Mitsukoshi Nihonbashi

TOKYO — Isetan Mitsukoshi Holdings said Wednesday that it posted a net loss for its most recent financial year, despite a rise in sales and operating profit. The net loss was due mainly to an extraordinary loss related to restructuring of the company.

For the 12 months ended March 31, Japan’s largest department store operator posted a net loss of 960 million yen ($8.8 million).

Operating profit for the period grew by 2 percent to 24.41 billion yen, while net sales were up by 1.2 percent to 1.27 trillion yen.

Just over a year ago, Isetan Mitsukoshi appointed Toshihiro Sugie to succeed Hiroshi Onishi as chief executive officer of the group.

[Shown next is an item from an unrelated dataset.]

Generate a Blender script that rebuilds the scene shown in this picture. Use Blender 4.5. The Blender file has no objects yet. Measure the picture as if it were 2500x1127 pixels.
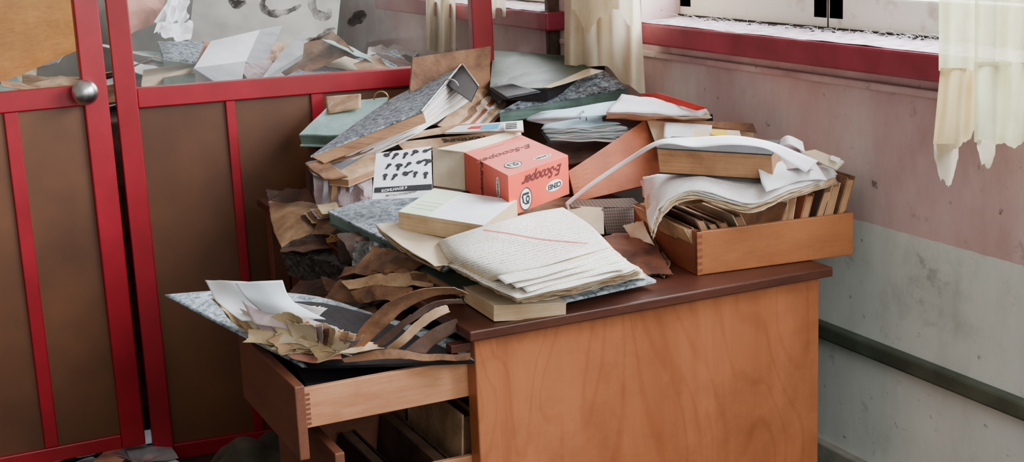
import bpy, bmesh, math, random
from mathutils import Vector, Matrix, noise
random.seed(11)
SC = bpy.context.scene; COL = SC.collection
V = Vector
# ---------------------------------------------------------------- camera
CZ = 1.47; F = 3400.0
Uc = V((-.0425, .9734, -.2249)).normalized()
Yc = V((-.4278, .1855, .8847)); Yc = (Yc - Uc*Yc.dot(Uc)).normalized()
Xc = V((.9029, .1337, .4086)); Xc = (Xc - Uc*Xc.dot(Uc) - Yc*Xc.dot(Yc)).normalized()
RW = V((Xc[0], Yc[0], Uc[0])); UW = V((Xc[1], Yc[1], Uc[1])); FW = V((Xc[2], Yc[2], Uc[2]))
CAM = V((0, 0, CZ))
cd = bpy.data.cameras.new('camera'); cam = bpy.data.objects.new('camera', cd); COL.objects.link(cam)
m = Matrix((RW, UW, -FW)).transposed().to_4x4(); m.translation = CAM; cam.matrix_world = m
cd.sensor_width = 36; cd.lens = F/2500*36; cd.clip_start = .05
SC.camera = cam
def ray(px, py): return RW*(px-1250) + UW*(563-py) + FW*F
def D(px, py, h): r = ray(px, py); return CAM + r*((.75+h-CZ)/r.z)      # on the level h above the desk top
def AY(px, py, y): r = ray(px, py); return CAM + r*(y/r.y)
def AX(px, py, x): r = ray(px, py); return CAM + r*(x/r.x)
def P4(*q): return [D(*p) for p in q]
# ---------------------------------------------------------------- materials
def lin(h):
    h = h.lstrip('#'); o = []
    for i in (0, 2, 4):
        c = int(h[i:i+2], 16)/255; o.append(c/12.92 if c <= .04045 else ((c+.055)/1.055)**2.4)
    return (*o, 1)
def base(name):
    M = bpy.data.materials.new(name); M.use_nodes = True; n = M.node_tree
    return M, n, n.nodes['Principled BSDF']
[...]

At the time, the company said it intended to implement a “complete change of the management structure.”

The retailer has benefitted from a continued increase in tax free sales to temporary visitors to Japan, and it said in a release that demand for big-ticket items has also remained firm.

“On the other hand, consumption by the middle class remains cautious,” the release said.

The company has been successful at cutting costs and has closed a number of poorly performing stores in recent years, the most recent of which shuttered its doors on March 21. It has also opened a number of new smaller format stores, including its Isetan Salone curated department stores and Isetan Mirror beauty stores.

Isetan Mitsukoshi also released its guidance for its current fiscal year, ending March 31, 2019. It expects to return to the black with a net profit of 13 billion yen.

The retailer predicts its operating profit will increase by 18.8 percent to 29 billion yen.

However, it forecasts its yearly net sales will slip by 5.8 percent to 1.2 trillion yen.